**Work required**. What is to be transcribed is the run of lines opening with the one that has "faces.append((a + j, b_" and closing with the one that has "faces.append(tuple(rows[-1] + j", and only that run, exactly.

**Data for this task**.

■ ■ ■ ■ ■

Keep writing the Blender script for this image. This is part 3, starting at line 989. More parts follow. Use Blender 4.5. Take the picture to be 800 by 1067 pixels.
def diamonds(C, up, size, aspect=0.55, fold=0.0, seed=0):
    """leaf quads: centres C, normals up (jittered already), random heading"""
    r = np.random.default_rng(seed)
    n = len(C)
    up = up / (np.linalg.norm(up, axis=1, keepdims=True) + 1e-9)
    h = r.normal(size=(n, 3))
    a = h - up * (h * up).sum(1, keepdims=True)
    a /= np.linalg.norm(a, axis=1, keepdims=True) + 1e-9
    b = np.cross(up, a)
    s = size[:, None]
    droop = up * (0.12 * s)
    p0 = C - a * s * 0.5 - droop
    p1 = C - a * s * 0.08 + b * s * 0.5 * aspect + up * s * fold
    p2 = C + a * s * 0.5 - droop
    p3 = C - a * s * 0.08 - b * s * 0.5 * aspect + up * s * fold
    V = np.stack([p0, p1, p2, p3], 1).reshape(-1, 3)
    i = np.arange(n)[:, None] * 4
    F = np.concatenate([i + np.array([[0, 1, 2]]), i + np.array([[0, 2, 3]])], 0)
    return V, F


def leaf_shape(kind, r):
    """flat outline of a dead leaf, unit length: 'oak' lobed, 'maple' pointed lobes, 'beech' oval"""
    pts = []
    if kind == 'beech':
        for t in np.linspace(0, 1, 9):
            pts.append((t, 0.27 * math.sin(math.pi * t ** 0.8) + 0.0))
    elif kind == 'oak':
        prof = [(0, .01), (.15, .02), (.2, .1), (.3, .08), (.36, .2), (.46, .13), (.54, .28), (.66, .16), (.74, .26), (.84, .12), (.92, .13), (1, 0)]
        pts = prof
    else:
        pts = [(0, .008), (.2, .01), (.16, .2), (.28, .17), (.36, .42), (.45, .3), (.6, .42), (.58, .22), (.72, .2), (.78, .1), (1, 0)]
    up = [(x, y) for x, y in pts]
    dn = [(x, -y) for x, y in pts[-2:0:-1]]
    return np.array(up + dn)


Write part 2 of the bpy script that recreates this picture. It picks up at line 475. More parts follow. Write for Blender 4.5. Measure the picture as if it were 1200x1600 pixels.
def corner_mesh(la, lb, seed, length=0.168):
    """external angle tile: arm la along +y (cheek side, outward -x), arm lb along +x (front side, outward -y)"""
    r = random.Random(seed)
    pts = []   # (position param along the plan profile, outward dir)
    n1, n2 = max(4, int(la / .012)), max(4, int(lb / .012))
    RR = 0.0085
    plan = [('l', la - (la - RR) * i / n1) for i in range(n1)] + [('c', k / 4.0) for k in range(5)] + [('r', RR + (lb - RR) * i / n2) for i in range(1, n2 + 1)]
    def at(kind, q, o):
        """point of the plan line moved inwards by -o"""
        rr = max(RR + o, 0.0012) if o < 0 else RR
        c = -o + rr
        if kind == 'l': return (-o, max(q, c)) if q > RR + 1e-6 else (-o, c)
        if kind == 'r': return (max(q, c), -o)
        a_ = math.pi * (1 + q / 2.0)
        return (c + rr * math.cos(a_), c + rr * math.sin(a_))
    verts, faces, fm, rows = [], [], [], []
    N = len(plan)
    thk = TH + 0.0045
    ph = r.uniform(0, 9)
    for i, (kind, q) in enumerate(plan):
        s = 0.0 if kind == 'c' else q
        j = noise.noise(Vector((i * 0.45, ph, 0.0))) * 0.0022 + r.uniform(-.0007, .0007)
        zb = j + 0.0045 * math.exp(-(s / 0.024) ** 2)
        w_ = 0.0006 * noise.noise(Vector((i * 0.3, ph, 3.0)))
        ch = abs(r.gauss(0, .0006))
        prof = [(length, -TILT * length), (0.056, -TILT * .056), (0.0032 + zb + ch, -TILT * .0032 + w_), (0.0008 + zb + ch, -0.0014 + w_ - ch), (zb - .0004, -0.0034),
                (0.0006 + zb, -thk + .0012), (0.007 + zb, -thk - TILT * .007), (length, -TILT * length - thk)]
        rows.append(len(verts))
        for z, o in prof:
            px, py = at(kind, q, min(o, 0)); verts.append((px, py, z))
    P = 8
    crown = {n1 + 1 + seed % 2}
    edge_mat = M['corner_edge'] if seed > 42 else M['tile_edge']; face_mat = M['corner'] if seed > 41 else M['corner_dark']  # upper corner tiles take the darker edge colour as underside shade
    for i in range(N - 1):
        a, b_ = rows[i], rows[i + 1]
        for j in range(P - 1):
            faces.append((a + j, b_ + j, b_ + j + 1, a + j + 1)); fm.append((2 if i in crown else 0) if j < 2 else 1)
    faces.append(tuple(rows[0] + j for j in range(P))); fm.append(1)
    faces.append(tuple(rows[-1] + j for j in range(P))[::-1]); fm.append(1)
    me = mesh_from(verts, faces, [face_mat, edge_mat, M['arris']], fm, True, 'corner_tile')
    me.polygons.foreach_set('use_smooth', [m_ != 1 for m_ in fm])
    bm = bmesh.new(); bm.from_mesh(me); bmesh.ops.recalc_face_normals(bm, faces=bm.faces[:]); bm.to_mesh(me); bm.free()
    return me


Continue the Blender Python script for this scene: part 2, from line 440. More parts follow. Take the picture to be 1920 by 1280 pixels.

■ ■ ■ ■ ■

**The result**.
            faces.append((a + j, b_ + j, b_ + j + 1, a + j + 1)); fm.append((2 if i in crown else 0) if j < 2 else 1)
    faces.append(tuple(rows[0] + j for j in range(P))); fm.append(1)
    faces.append(tuple(rows[-1] + j for j in range(P))[::-1]); fm.append(1)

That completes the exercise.